On 18 Apr 2024, at 08:02, Isaac Beckett wrote:
Sorry, I should clarify. I meant making a dynamic OS that uses the sDDF. Not on Microkit, since it’s not meant for that. But something that is more flexible at runtime, designed for general purpose use so that it can load components when they’re needed instead of having a fixed set of components running at all times.
The sDDF is not inherently dependent on the Microkit. It uses Notifications and memory regions as abstracted by the Microkit, and is structured as Microkit event handlers.
It should be straightforward to provide wrappers of this functionality from other OSes. I actually planned on getting this done, but it was somehow dropped. We do want the sDDF to be usable by other seL4-based OSes.

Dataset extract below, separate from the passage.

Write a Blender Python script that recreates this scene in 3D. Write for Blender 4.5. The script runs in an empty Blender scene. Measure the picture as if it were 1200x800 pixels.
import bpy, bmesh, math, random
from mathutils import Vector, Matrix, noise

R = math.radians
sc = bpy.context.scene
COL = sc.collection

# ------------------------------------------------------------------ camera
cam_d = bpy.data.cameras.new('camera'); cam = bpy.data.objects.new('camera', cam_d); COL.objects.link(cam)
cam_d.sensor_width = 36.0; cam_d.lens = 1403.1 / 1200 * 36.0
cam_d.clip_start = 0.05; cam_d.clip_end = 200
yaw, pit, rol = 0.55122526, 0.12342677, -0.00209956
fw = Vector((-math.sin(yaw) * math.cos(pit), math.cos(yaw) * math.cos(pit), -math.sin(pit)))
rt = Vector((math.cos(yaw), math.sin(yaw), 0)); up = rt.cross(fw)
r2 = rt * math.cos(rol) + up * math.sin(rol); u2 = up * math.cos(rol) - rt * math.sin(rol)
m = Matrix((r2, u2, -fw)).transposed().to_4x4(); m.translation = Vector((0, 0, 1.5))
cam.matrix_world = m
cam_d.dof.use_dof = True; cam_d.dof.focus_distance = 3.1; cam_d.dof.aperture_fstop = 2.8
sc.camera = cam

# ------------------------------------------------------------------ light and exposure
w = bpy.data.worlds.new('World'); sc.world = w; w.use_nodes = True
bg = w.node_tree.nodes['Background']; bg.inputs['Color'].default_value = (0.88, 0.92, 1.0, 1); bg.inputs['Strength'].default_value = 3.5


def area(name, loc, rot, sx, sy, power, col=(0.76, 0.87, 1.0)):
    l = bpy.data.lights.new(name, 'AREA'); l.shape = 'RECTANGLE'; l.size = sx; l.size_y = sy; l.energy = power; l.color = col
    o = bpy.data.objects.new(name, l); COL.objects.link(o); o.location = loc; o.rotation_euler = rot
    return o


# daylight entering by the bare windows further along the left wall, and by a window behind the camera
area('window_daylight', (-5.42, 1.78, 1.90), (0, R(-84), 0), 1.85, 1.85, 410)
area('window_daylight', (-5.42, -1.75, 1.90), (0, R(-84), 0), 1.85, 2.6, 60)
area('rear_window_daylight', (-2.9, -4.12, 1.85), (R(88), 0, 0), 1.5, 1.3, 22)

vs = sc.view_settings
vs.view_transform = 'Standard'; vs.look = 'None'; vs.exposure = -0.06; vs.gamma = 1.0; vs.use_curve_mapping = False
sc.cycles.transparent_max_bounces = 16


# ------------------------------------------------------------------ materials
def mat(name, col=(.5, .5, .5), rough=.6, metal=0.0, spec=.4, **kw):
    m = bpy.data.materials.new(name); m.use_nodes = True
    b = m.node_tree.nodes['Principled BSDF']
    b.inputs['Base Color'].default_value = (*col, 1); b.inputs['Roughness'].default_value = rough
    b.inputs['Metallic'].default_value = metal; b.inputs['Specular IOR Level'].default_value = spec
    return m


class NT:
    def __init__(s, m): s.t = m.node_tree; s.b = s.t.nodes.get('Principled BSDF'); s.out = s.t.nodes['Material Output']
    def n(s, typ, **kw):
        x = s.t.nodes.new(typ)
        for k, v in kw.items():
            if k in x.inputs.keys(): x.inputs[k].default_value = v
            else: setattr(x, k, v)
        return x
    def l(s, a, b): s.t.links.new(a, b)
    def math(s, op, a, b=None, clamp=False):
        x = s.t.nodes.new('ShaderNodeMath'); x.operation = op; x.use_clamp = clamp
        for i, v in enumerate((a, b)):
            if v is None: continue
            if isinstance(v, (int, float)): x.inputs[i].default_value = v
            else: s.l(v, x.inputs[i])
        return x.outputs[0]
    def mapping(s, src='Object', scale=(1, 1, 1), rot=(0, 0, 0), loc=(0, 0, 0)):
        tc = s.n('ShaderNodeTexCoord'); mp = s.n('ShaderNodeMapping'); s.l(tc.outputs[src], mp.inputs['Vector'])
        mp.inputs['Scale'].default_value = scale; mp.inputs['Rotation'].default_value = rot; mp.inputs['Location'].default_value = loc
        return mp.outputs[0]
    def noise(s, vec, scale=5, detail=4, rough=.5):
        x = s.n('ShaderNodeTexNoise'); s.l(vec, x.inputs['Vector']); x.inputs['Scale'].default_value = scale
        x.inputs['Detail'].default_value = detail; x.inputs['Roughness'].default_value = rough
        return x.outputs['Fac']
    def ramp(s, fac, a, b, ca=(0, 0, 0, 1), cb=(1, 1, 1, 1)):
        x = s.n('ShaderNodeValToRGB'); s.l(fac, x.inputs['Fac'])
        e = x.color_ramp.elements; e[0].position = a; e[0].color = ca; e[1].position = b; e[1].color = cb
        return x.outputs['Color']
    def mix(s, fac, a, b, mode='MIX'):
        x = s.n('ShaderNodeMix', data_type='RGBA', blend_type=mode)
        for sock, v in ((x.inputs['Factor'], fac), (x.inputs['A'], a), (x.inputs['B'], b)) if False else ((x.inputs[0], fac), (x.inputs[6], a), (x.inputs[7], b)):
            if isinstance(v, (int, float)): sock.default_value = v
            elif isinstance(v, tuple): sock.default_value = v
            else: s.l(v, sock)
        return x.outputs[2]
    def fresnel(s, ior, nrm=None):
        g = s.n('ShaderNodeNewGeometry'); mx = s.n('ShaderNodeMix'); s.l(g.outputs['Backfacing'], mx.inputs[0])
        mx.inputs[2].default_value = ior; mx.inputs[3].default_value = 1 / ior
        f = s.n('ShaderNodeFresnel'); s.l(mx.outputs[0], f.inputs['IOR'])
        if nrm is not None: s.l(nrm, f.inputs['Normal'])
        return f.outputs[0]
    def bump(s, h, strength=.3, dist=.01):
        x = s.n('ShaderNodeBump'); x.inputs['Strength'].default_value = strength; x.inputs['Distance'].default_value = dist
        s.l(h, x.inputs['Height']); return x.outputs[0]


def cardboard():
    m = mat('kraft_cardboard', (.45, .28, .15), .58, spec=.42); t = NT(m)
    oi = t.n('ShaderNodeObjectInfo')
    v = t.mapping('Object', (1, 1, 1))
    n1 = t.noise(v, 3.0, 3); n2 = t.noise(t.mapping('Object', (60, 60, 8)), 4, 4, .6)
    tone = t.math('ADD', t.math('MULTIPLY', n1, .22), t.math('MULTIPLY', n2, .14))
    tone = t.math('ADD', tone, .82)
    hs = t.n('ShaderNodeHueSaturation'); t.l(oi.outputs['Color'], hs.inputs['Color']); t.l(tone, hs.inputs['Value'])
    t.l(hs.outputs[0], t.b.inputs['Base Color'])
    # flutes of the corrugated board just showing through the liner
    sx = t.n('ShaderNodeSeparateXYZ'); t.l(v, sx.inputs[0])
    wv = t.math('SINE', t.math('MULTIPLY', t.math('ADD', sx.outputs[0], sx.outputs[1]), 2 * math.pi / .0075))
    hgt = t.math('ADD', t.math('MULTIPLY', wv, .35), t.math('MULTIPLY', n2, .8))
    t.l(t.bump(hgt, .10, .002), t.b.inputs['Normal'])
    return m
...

While I was thinking of that I also got another idea. Some graphics cards support technology similar to hardware virtualization extensions on CPUs, such that they can be configured (with appropriate drivers, of course) to behave as multiple logical devices on one physical device. The term for this I believe is SR-IOV.

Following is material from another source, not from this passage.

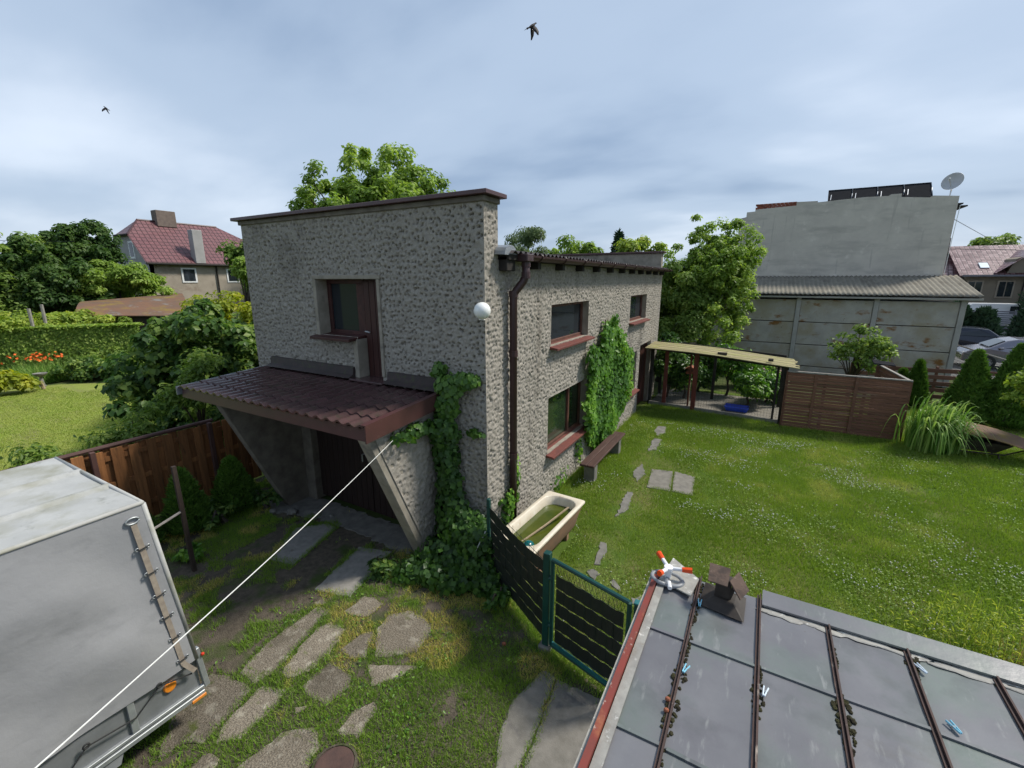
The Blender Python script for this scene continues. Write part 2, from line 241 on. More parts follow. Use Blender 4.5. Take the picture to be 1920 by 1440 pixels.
# ------------------------------------------------------------------ mesh builders
WORLD = {}
class MB:
    """Collects shapes in world space; build() links them as ONE mesh object."""
    def __init__(s): s.v = []; s.f = []
    def add(s, vs_, fs_):
        n = len(s.v); s.v += [tuple(p) for p in vs_]; s.f += [tuple(i + n for i in f) for f in fs_]; return s
    def box(s, x0, x1, y0, y1, z0, z1):
        return s.add([(x0, y0, z0), (x1, y0, z0), (x1, y1, z0), (x0, y1, z0), (x0, y0, z1), (x1, y0, z1), (x1, y1, z1), (x0, y1, z1)],
                     [(0, 3, 2, 1), (4, 5, 6, 7), (0, 1, 5, 4), (1, 2, 6, 5), (2, 3, 7, 6), (3, 0, 4, 7)])
    def bar(s, p, q, wd, ht, upv=(0, 0, 1)):
        p = Vector(p); q = Vector(q); d = (q - p).normalized(); u = Vector(upv)
        if abs(d.dot(u)) > 0.95: u = Vector((0, 1, 0))
        a = d.cross(u).normalized(); b = a.cross(d).normalized()
        o = []
        for c in (p, q):
            for sa, sb in ((-1, -1), (1, -1), (1, 1), (-1, 1)): o.append(c + a * sa * wd / 2 + b * sb * ht / 2)
        return s.add(o, [(0, 1, 2, 3), (7, 6, 5, 4), (0, 4, 5, 1), (1, 5, 6, 2), (2, 6, 7, 3), (3, 7, 4, 0)])
    def tube(s, pts, r, n=8, cap=True):
        pts = [Vector(p) for p in pts]; rs = r if isinstance(r, (list, tuple)) else [r] * len(pts)
        rings = []; prev = None
        for i, p in enumerate(pts):
            d = (pts[min(i + 1, len(pts) - 1)] - pts[max(i - 1, 0)]).normalized()
            if prev is None: a = d.orthogonal().normalized()
            else: a = (prev - d * prev.dot(d)).normalized()
            prev = a; b = d.cross(a)
            rings.append([p + (a * math.cos(t) + b * math.sin(t)) * rs[i] for t in [2 * math.pi * k / n for k in range(n)]])
        base = len(s.v); s.v += [tuple(p) for rg in rings for p in rg]
        for i in range(len(pts) - 1):
            for k in range(n): s.f.append((base + i * n + k, base + i * n + (k + 1) % n, base + (i + 1) * n + (k + 1) % n, base + (i + 1) * n + k))
        if cap: s.f.append(tuple(base + k for k in range(n))[::-1]); s.f.append(tuple(base + (len(pts) - 1) * n + k for k in range(n)))
        return s
    def lathe(s, c, prof, n=20, axis=(0, 0, 1)):
        ax = Vector(axis).normalized(); a = ax.orthogonal().normalized(); b = ax.cross(a); c = Vector(c); base = len(s.v)
        for r, h in prof:
            for k in range(n):
                t = 2 * math.pi * k / n; s.v.append(tuple(c + ax * h + (a * math.cos(t) + b * math.sin(t)) * r))
        for i in range(len(prof) - 1):
            for k in range(n): s.f.append((base + i * n + k, base + i * n + (k + 1) % n, base + (i + 1) * n + (k + 1) % n, base + (i + 1) * n + k))
        return s
    def ball(s, c, r, n=12, m=8, sq=(1, 1, 1)):
        base = len(s.v)
        for i in range(m + 1):
            ph = math.pi * i / m
            for k in range(n):
                t = 2 * math.pi * k / n; s.v.append((c[0] + r * sq[0] * math.sin(ph) * math.cos(t), c[1] + r * sq[1] * math.sin(ph) * math.sin(t), c[2] + r * sq[2] * math.cos(ph)))
        for i in range(m):
            for k in range(n): s.f.append((base + i * n + k, base + (i + 1) * n + k, base + (i + 1) * n + (k + 1) % n, base + i * n + (k + 1) % n))
        return s
    def prism(s, poly, z0, z1):
        n = len(poly); ar = sum(poly[i][0] * poly[(i + 1) % n][1] - poly[(i + 1) % n][0] * poly[i][1] for i in range(n))
        if ar < 0: poly = poly[::-1]
        return s.add([(x, y, z0) for x, y in poly] + [(x, y, z1) for x, y in poly],
                     [tuple(range(n))[::-1], tuple(range(n, 2 * n))] + [(i, (i + 1) % n, n + (i + 1) % n, n + i) for i in range(n)])
    def slab3(s, A, off):      # polygon A (3D points) extruded by vector off
        n = len(A); off = Vector(off); A = [Vector(a) for a in A]
        return s.add(A + [a + off for a in A], [tuple(range(n))[::-1], tuple(range(n, 2 * n))] + [(i, (i + 1) % n, n + (i + 1) % n, n + i) for i in range(n)])
    def quad(s, a, b, c, d): return s.add([a, b, c, d], [(0, 1, 2, 3)])
    def build(s, name, m, parent=None, bevel=0, smooth=False, seg=1):
        me = bpy.data.meshes.new(name); W = WORLD.get(parent.name if parent else None, Matrix())
        Wi = W.inverted(); me.from_pydata([Wi @ Vector(p) for p in s.v], [], s.f); me.update()
        bm = bmesh.new(); bm.from_mesh(me); bmesh.ops.recalc_face_normals(bm, faces=bm.faces); bm.to_mesh(me); bm.free()
        me.materials.append(m if not isinstance(m, str) else M[m])
        if smooth: me.polygons.foreach_set('use_smooth', [True] * len(me.polygons))
        o = bpy.data.objects.new(name, me); COL.objects.link(o); o.parent = parent; WORLD[o.name] = W
        if bevel:
            b = o.modifiers.new('bevel', 'BEVEL'); b.width = bevel; b.segments = seg; b.limit_method = 'ANGLE'; b.angle_limit = R(40)
        return o

def tag(o, label=None, cat=None, group=None, kind=None):
    if label: o['label'] = label
    if cat: o['category'] = cat
    if group: o['group'] = group
    if kind: o['kind'] = kind
    return o
def thing(name, label, cat, loc, group=None, rz=0.0):
    o = bpy.data.objects.new(name, None); COL.objects.link(o); o.location = loc; o.rotation_euler = (0, 0, rz); o.empty_display_size = 0.2
    WORLD[o.name] = Matrix.Translation(loc) @ Matrix.Rotation(rz, 4, 'Z'); return tag(o, label, cat, group)
def piece(name, me, parent, loc, rot=(0, 0, 0), scl=(1, 1, 1)):
    """a repeated piece sharing mesh data; loc/rot in world space, parent unrotated"""
    o = bpy.data.objects.new(name, me); COL.objects.link(o); o.parent = parent
    o.location = WORLD[parent.name].inverted() @ Vector(loc); o.rotation_euler = rot; o.scale = scl; return o
def boxmesh(name, sx, sy, sz, m, bevel=0.004):
    bm = bmesh.new(); bmesh.ops.create_cube(bm, size=1.0)
    for v in bm.verts: v.co = (v.co.x * sx, v.co.y * sy, v.co.z * sz)
    if bevel: bmesh.ops.bevel(bm, geom=bm.edges[:], offset=bevel, segments=1, affect='EDGES')
    me = bpy.data.meshes.new(name); bm.to_mesh(me); bm.free(); me.materials.append(M[m]); return me

def np_mesh(name, V, F, m, parent=None, tint=None, smooth=False):
    V = np.asarray(V, np.float32); F = np.asarray(F, np.int32)
    W = WORLD.get(parent.name if parent else None, Matrix())
    if parent is not None:
        Wi = np.array(W.inverted()); V = (V @ Wi[:3, :3].T + Wi[:3, 3]).astype(np.float32)
    me = bpy.data.meshes.new(name); k = F.shape[1]
    me.vertices.add(len(V)); me.vertices.foreach_set('co', V.ravel()); me.loops.add(F.size); me.loops.foreach_set('vertex_index', F.ravel())
    me.polygons.add(len(F)); me.polygons.foreach_set('loop_start', np.arange(0, F.size, k, dtype=np.int32))
    me.update(calc_edges=True)
    if smooth: me.polygons.foreach_set('use_smooth', np.ones(len(F), bool))
    if tint is not None:
        a = me.attributes.new('tint', 'FLOAT', 'POINT'); a.data.foreach_set('value', np.asarray(tint, np.float32))
    me.materials.append(M[m]); o = bpy.data.objects.new(name, me); COL.objects.link(o); o.parent = parent; WORLD[o.name] = W
    return o

def vnoise(x, y, s, seed=0):
    x = np.asarray(x, float) / s; y = np.asarray(y, float) / s; xi = np.floor(x).astype(np.int64); yi = np.floor(y).astype(np.int64); fx = x - xi; fy = y - yi
    def h(a, b):
        n = (a * 374761393 + b * 668265263 + seed * 1442695041) & 0x7fffffff; n = (n ^ (n >> 13)) * 1274126177 & 0x7fffffff; return ((n ^ (n >> 16)) & 0xffff) / 65535.0
    fx = fx * fx * (3 - 2 * fx); fy = fy * fy * (3 - 2 * fy)
    return (h(xi, yi) * (1 - fx) + h(xi + 1, yi) * fx) * (1 - fy) + (h(xi, yi + 1) * (1 - fx) + h(xi + 1, yi + 1) * fx) * fy
def fbm(x, y, s, seed=0): return 0.55 * vnoise(x, y, s, seed) + 0.28 * vnoise(x, y, s / 2.1, seed + 1) + 0.17 * vnoise(x, y, s / 4.3, seed + 2)
def inpoly(x, y, P):
    r = np.zeros(len(x), bool); n = len(P)
    for i in range(n):
        x0, y0 = P[i]; x1, y1 = P[(i + 1) % n]
        if y0 == y1: continue
        c = ((y0 > y) != (y1 > y)) & (x < (x1 - x0) * (y - y0) / (y1 - y0) + x0); r ^= c
    return r

def norm(a): return a / np.maximum(np.linalg.norm(a, axis=1, keepdims=True), 1e-9)
def leaf_arrays(P, Nn, L, wr=0.55, droop=0.35, fold=0.12, up=None):
    n = len(P); rd = norm(rng.normal(size=(n, 3)))
    t = rd - Nn * np.sum(rd * Nn, 1, keepdims=True); t = norm(t) ; t[:, 2] -= droop
    if up is not None: t = norm(t * (1 - up) + np.array([0, 0, 1.0]) * up + Nn * 0.35)
    t = norm(t); b = norm(np.cross(t, Nn + 1e-6)); nn = np.cross(b, t)
    L = np.broadcast_to(L, (n,))[:, None]
    mid = P + t * L * 0.45
    v0 = P; v1 = mid + b * L * wr * 0.5 + nn * L * fold; v2 = P + t * L; v3 = mid - b * L * wr * 0.5 + nn * L * fold
    V = np.stack([v0, v1, v2, v3], 1).reshape(-1, 3); i = np.arange(n)[:, None] * 4
    F = np.concatenate([i + np.array([[0, 1, 2]]), i + np.array([[0, 2, 3]])], 0)
    return V, F
def leaves(name, P, Nn, L, m, parent=None, tint=None, **k):
    n = len(P); V, F = leaf_arrays(P, Nn, L, **k)
    if tint is None: tint = rng.random(n)
    return np_mesh(name, V, F, m, parent, np.repeat(np.clip(tint, 0, 1), 4))
def rdir(n): return norm(rng.normal(size=(n, 3)))

def clumps(c, rad, n, inner=0.45, flat=0.0):
    # a crown of uneven lobes: each lobe holds some of the leaf clumps, a few clumps stand out on their own
    nl = max(6, n // 6); ld = rdir(nl); ld[:, 2] = np.where(ld[:, 2] < -0.45, -ld[:, 2], ld[:, 2])
    lc = ld * (0.38 + 0.40 * rng.random(nl))[:, None]; ls = 0.22 + 0.24 * rng.random(nl); w_ = rng.integers(0, nl, n)
    p = lc[w_] + rdir(n) * (ls[w_] * rng.random(n) ** 0.45)[:, None]
    st = rng.random(n) < 0.10; p = np.where(st[:, None], norm(p) * (0.88 + 0.22 * rng.random(n))[:, None], p)
    return np.asarray(c) + p * np.asarray(rad) * 1.12
def crown_points(c, rad, nc, per, cr, inner=0.45):
    C = clumps(c, rad, nc, inner); cl = np.repeat(np.arange(nc), per)
    crs = cr * (0.45 + 0.9 * rng.random(nc)); d = rdir(nc * per); d[:, 2] *= 0.75
    P = C[cl] + d * (crs[cl] * rng.random(nc * per) ** 0.45)[:, None]
    Nn = norm(d * 0.7 + np.array([0, 0, 0.6]) + rdir(len(P)) * 0.5)
    tb = (rng.random(nc) * 0.5)[cl] + rng.random(len(P)) * 0.5
    return P, Nn, tb, C
def tree(name, label, cat, base, c, rad, nc, per, cr, L, m, group=None, trunk=0.16, inner=0.45, limbs=7, **k):
    t = thing(name, label, cat, base, group)
    P, Nn, tb, C = crown_points(c, rad, nc, per, cr, inner)
    leaves('crown', P, Nn, L * (0.7 + 0.6 * rng.random(len(P))), m, t, tb, **k)
    mb = MB(); b = Vector(base); cc = Vector(c); fork = b.lerp(cc, 0.55)
    mb.tube([b, b.lerp(fork, 0.5) + Vector((0.05, 0.03, 0)), fork, cc], [trunk, trunk * 0.8, trunk * 0.65, trunk * 0.25], 8)
    for i in range(min(limbs, nc)):
        e_ = Vector(C[i]); mb.tube([fork, fork.lerp(e_, 0.5) + Vector((0, 0, 0.15)), e_], [trunk * 0.4, trunk * 0.25, trunk * 0.08], 5)
    mb.build('trunk', 'bark', t, smooth=True)
    return t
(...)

Similar features are provided by “self-virtualising” NICs (see comment in S5.1.2 of the sDDF Design doc). Yes, to make use of this you’d need a small driver to set up the virtual devices, and then each one would appear as a separate device with its own driver (incl mapping some of them as pass-through devices to Linux). And yes, you’d get timing channels as with any shared hardware resources.